27.9.07

Fragmento #56 – Limpar o pó


Contrataram-me para um evento especial num museu – isto de viver de biscates tem que se lhe diga, pelo menos vai variando; e lá fui trajada a rigor – brincos antigos de esmalte e ouro (prenda da família), saia de bom tecido, sapatos clássicos, echarpe de seda . Deparei-me então com um director que nada tinha a ver com o meu contrato e vi logo que ele era do tipo que não gosta de mulheres – já os topo pelo cheiro à distância. O dito cujo não gostou do meu saco de tecido indiano – onde transportava o cofre do dinheiro para os pagamentos, entre outras responsabilidades do evento; e não sei porquê, ele decidiu mandar-me limpar o pó das cadeiras onde as pessoas se iam sentar, entregando-me um pano com ar de nojo; calmamente, eu limpei o pó com uma classe que ele desconhece e logo a seguir levou comigo: chegaram as funcionárias do museu que me tiraram o pano das mãos, dizendo que eu não tinha que fazer aquilo. E ele que estava de braços cruzados a arrotar postas de pescada sobre a melhor disposição do material teve de me aturar a colocar ordem nos assuntos em termos práticos e sempre ao contrário das suas ordens, perante a satisfação das funcionárias. Durante o evento fui apresentada oficialmente à criatura, afirmando logo que já nos conhecíamos e ainda aproveitei para o fazer estremecer, publicamente, mais um pouco e com subtileza, porque eu limpo o pó como bebo chá ou descasco cenouras, é tudo igual.

Maria João

10 Comments:

At 11:46 da tarde, Blogger hmbf said...

Toma lá, vai buscar. Grande Maria!

 
At 9:34 da manhã, Anonymous Anónimo said...

:)

 
At 11:40 da manhã, Anonymous Anónimo said...

tou a ver a cena
Rui Costa

 
At 11:59 da manhã, Blogger MJLF said...

Henrique: Marias unidas jamais serão vencidas!
Sara::DDD
Costa: tás a ver? nunca me viste a descascar cenouras.
:)
Maria João

 
At 12:49 da tarde, Anonymous Anónimo said...
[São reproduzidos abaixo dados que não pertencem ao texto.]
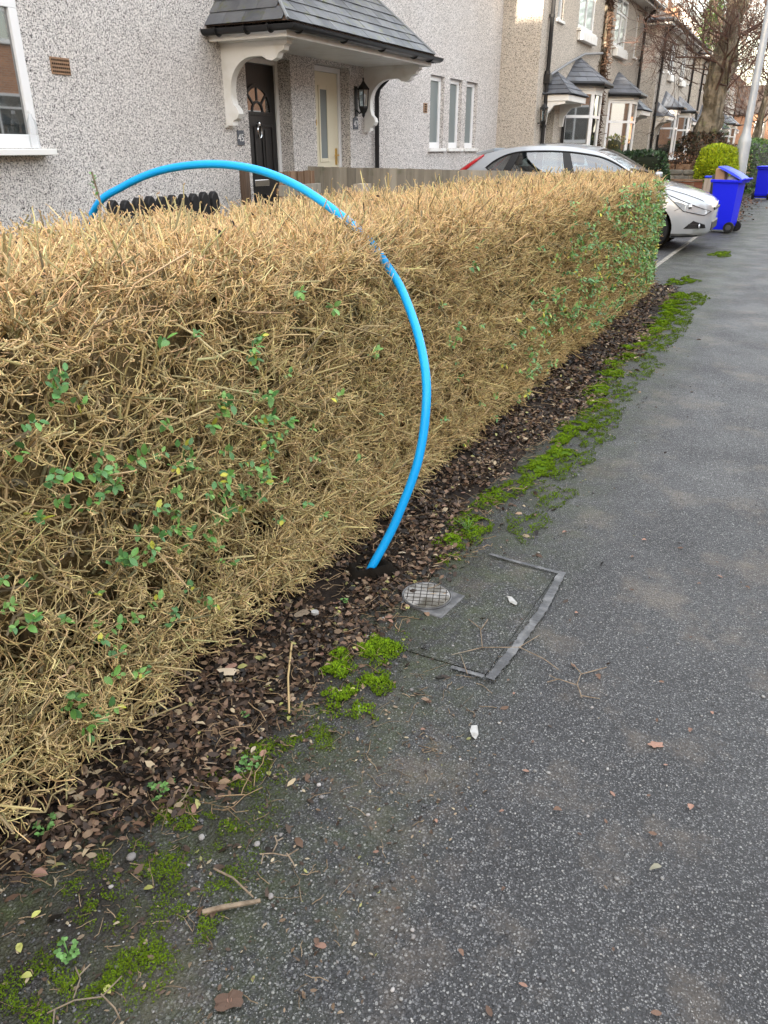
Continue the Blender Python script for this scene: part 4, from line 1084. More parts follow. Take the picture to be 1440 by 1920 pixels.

Voltei para reler a parte final do texto, sabia que acabava de maneira fabulosa.
Lindo, lindo.
(Só gostava de saber como é que o fizeste estremecer subtilmente e publicamente):)

 
At 1:27 da tarde, Blogger MJLF said...

Isso não posso revelar porque implica dizer os nomes das pessoas - e eu não coloco o nomes nos meus textos. Avanço só o facto de ele por fim saber o meu nome e eu gozei o pratinho com subtileza, fez-me lembrar o poema "Pato Bravo" do Alberto Pimenta, algo como "quem é quem é quem é...", está entranhado na nossa cultura provinciana, mesmo na grande urbe ou puta Lisboa!
Maria João

 
At 5:07 da tarde, Anonymous Anónimo said...

Ainda hoje assisti a uma cena do mais caricato provincianismo, patobravismo no supermercado, até saí da fila para ver melhor. Nem parecia verdade, parecia um cartoon. Final da cena (perdi o início e foi pena) entre a portuguesa loira, rica e alta e a morena pobre, brasileira e baixinha:
Loira rica: Você não sabe com quem está a falar! Nem imagina!
Brasileira pobre: E quem você?
Loira rica virando-de da caixa de multibanco onde levantava dinheiro, olhos esbugalhaos:
- EU SOU ADVOGADA.
Imaginando que depois desta declaração a pobre caía desmaiada no chão, fulminada pela notícia.
Mas não. (Portugal já não é o que era!) Aí é que a outra se passou completamente e a loira rica teve de sair a correr debaixo de uma saraivada de insultos.
(foi mesmo há bocadinho)
Abraço

 
At 11:58 da tarde, Blogger MJLF said...

Tens razão Sara, os brasileiros, ucranianos, africanos etc... têm-nos feito muito bem! Acho que ainda vai ser a nossa safa!
Maria João

 
At 1:01 da manhã, Blogger Luis Eme said...

Mas não era preciso limpares o pó... sopravas... de preferência para cima do marmanjo, com tiques de dono de quinta...

 
At 1:18 da tarde, Blogger MJLF said...

Ó Luís, limpar o pó num museu, vestindo uma saia de bom tecido, encharpe de seda, sapatos clássicos e brincos antigos de ouro e esmalte ouro é uma performance fantástica!